The huge project was touted as a gamechanger for both parties – offering India steady fuel supplies and meeting Saudi Arabia’s need to secure regular buyers for its oil. Despite the obvious benefits, though, the prospects for the plan – in the works since 2015 – are growing dimmer by the day.
Thousands of farmers oppose the refinery and are refusing to surrender land, fearing it could damage a region famed for its Alphonso mangoes, vast cashew plantations and fishing hamlets that boast bountiful catches of seafood.
“We earn enough to fulfil our needs and we do not want to surrender our lands for a refinery at any cost,” says Sandesh Desai, standing amid his fruit-laden mango orchard in Nanar, a village in Ratnagiri district, some 400 km (250 miles) south of Mumbai.
Land acquisition has always been a contentious issue in rural India, where a majority of the population depends on farming for their livelihood. In 2008, for example, Tata Motors had to shelve plans for a car factory in an eastern state after facing widespread protests from farmers.
And while Prime Minister Narendra Modi has tried to ease land acquisition rules to jumpstart delayed projects worth tens of billions of dollars, the government has faced resistance to amending populist laws enacted by his predecessors.
Like Desai, a majority of the farmers from 14 villages around Ratnagiri that need to be relocated for the refinery project firmly oppose the plan, a state government official told Reuters.
Opposition politicians and even a local ally of Modi’s Bhartiya Janta Party (BJP) support the farmer movement, complicating matters further for the government ahead of state and general elections in 2019.
The state government, which is responsible for acquiring the land for the project, has so far failed to secure even one acre of the roughly 15,000 acres needed for the refinery, Maharashtra Industries Minister Subhash Desai told Reuters.
“The state is not going to acquire land as a majority of the farmers are against the plan,” said Desai, the minister, who is a member of the Shiv Sena, a regional party allied with the BJP in the Maharashtra state government. Under land acquisition rules at least 70 percent of the land owners need to provide consent for a project, he said.
Still, some believe that the opponents are only objecting to get better compensation packages for their land.
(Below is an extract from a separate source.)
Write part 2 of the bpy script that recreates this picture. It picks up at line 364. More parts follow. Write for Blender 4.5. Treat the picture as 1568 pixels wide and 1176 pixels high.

“Eventually all stakeholders will give their consent, but it will take time,” said Ajay Singh Sengar, who heads a rival forum that supports the refinery project. A local government official in the area said he thought many farmers would agree to a deal once a compensation package was announced.
JOB PROMISES
The Ratnagiri Refinery & Petrochemicals Ltd (RRPL), which is running the project, says the 1.2-million-barrel-per-day (bpd) refinery, and an integrated petrochemical site with a capacity of 18 million tonnes per year, will help create direct and indirect employment for up to 1.5 lakh people, with jobs that pay better than agriculture or fishing.
But farmers say they have sufficient work in their orchards and fields.
“We don’t have enough people to maintain our mango orchards. That’s why every year we employ migrant labour from Nepal,” says Arvind Samant, the secretary of a farmers’ and fishermen’s group that was created to organise opposition to the project.
Samant says instead of a refinery the government should bring agro-processing plants or other industries that suit local needs.
RRPL, a joint venture between Indian Oil Corp (IOC), Hindustan Petroleum and Bharat Petroleum, said suggestions the refinery would hurt the environment were baseless. It says it will continue to cultivate mangoes and cashews on some 4,500 acres of land around the project.
Despite the opposition, RRPL is hopeful the project will proceed.